_SUPPLIED INFORMATION_
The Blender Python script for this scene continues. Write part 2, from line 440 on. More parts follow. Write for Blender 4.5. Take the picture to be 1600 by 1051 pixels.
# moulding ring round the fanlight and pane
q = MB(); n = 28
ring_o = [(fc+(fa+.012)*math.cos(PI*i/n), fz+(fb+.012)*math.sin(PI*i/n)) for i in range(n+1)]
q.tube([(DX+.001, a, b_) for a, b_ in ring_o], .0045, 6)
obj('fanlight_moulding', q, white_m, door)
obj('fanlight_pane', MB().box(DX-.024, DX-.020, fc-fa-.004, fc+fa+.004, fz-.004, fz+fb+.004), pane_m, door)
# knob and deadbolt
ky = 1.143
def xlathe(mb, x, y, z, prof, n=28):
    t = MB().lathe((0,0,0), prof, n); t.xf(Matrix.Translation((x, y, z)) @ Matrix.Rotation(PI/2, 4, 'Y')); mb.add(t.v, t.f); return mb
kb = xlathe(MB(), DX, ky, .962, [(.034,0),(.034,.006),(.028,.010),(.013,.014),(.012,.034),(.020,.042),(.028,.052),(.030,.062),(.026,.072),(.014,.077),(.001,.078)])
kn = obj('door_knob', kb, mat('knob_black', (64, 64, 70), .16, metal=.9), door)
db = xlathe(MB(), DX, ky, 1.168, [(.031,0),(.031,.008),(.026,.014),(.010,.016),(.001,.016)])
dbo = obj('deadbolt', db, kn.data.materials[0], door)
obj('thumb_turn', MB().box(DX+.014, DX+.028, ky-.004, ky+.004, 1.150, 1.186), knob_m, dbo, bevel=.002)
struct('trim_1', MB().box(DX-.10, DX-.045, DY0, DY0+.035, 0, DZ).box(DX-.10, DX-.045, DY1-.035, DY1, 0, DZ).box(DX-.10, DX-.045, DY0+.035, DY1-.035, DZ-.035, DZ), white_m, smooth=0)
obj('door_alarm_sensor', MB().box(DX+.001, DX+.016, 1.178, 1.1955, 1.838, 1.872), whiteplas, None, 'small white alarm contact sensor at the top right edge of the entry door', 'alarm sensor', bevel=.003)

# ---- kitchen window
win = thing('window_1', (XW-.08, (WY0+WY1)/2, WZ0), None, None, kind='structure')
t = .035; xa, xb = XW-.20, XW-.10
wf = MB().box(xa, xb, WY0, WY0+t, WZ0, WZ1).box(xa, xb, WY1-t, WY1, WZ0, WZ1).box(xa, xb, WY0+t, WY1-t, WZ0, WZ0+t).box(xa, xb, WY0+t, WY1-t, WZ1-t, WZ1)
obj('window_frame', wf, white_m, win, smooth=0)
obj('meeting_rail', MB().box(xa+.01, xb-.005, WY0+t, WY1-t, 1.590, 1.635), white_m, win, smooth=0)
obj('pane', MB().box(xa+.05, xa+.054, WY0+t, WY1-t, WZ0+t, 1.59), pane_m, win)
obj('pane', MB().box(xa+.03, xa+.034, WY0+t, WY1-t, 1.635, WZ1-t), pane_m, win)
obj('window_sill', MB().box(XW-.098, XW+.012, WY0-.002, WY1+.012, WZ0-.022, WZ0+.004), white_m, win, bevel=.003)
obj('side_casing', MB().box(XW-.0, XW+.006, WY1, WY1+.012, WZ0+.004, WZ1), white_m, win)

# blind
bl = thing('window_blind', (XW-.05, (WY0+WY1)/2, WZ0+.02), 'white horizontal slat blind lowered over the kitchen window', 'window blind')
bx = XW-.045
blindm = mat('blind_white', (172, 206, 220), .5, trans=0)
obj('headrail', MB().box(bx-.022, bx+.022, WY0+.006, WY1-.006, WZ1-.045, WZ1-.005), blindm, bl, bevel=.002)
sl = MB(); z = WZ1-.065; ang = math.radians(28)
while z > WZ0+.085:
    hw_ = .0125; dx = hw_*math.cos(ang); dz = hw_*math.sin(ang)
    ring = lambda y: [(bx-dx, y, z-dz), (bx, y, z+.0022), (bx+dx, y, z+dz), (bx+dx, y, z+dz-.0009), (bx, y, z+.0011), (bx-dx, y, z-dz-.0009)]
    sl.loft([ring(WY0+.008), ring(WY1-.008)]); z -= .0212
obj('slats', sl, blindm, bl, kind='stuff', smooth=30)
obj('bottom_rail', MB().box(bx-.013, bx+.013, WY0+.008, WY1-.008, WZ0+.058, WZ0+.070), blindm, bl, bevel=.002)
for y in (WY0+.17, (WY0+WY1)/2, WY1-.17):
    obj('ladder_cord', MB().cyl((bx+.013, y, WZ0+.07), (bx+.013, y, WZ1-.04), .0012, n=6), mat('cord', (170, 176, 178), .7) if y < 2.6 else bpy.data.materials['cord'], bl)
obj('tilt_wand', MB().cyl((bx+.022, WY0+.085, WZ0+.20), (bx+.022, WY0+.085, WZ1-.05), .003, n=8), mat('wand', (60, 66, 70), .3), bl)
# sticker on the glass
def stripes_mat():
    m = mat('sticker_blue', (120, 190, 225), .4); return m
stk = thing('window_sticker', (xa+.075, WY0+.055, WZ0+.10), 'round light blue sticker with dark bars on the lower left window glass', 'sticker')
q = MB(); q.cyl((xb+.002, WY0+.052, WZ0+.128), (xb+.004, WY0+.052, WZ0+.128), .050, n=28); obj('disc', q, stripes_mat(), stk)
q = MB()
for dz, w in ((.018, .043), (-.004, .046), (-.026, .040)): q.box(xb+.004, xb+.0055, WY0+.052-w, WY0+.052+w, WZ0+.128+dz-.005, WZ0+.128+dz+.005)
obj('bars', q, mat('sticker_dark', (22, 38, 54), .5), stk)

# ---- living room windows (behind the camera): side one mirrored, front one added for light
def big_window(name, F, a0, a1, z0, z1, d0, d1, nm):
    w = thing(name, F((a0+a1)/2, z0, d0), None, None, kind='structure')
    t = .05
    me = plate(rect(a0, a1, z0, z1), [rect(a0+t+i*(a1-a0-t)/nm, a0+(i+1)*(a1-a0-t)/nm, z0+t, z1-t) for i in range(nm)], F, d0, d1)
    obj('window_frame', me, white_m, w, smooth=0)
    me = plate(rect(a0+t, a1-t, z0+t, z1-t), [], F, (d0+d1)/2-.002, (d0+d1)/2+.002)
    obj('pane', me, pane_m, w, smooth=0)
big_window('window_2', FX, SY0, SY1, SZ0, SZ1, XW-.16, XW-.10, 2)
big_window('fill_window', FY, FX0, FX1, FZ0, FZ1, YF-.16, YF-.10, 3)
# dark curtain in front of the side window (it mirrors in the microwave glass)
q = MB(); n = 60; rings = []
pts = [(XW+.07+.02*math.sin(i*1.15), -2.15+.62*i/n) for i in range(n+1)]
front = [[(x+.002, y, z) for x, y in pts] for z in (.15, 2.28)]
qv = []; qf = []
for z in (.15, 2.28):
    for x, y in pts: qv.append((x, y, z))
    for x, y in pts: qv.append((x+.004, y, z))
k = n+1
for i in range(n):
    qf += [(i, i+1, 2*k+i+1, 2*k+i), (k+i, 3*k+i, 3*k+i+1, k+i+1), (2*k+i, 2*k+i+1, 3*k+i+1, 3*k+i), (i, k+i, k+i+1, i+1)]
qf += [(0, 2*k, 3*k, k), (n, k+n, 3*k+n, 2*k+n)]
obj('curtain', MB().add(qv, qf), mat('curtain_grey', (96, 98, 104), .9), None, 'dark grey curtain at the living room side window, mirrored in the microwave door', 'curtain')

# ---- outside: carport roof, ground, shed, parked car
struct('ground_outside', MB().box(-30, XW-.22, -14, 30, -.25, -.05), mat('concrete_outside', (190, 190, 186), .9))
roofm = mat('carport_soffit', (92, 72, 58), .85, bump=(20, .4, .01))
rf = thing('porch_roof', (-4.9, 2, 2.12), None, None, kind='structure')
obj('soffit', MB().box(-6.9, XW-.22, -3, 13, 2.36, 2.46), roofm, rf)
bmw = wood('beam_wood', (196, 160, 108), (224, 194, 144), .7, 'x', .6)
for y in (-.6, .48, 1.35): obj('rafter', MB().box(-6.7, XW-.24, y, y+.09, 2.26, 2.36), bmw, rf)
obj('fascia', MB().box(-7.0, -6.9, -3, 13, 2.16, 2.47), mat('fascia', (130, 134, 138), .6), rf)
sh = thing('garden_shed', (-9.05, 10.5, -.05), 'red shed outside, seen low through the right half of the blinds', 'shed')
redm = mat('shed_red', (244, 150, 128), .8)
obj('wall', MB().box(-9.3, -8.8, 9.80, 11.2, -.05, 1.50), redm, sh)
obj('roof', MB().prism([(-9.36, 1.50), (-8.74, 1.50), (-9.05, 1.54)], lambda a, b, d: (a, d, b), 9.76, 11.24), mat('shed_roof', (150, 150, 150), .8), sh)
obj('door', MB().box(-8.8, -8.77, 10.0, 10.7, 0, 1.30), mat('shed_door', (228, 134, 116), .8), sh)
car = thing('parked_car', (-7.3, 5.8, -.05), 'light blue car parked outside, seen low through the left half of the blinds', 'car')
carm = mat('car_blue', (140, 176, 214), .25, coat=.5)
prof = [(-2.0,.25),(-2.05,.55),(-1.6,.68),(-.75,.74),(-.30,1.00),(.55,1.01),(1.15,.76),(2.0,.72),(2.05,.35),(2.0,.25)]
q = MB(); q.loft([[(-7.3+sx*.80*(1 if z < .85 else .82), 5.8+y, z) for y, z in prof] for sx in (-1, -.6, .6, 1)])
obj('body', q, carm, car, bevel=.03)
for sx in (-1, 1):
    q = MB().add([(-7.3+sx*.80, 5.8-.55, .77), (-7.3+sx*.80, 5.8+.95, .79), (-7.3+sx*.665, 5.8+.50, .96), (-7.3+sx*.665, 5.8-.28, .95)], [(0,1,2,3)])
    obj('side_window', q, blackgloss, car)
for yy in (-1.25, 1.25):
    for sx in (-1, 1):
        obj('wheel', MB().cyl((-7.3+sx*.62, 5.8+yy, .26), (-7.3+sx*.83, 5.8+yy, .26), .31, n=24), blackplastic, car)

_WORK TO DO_
Show all lines from the data above in which the word "loft" appears.

_WRITTEN ANSWER_
    sl.loft([ring(WY0+.008), ring(WY1-.008)]); z -= .0212
q = MB(); q.loft([[(-7.3+sx*.80*(1 if z < .85 else .82), 5.8+y, z) for y, z in prof] for sx in (-1, -.6, .6, 1)])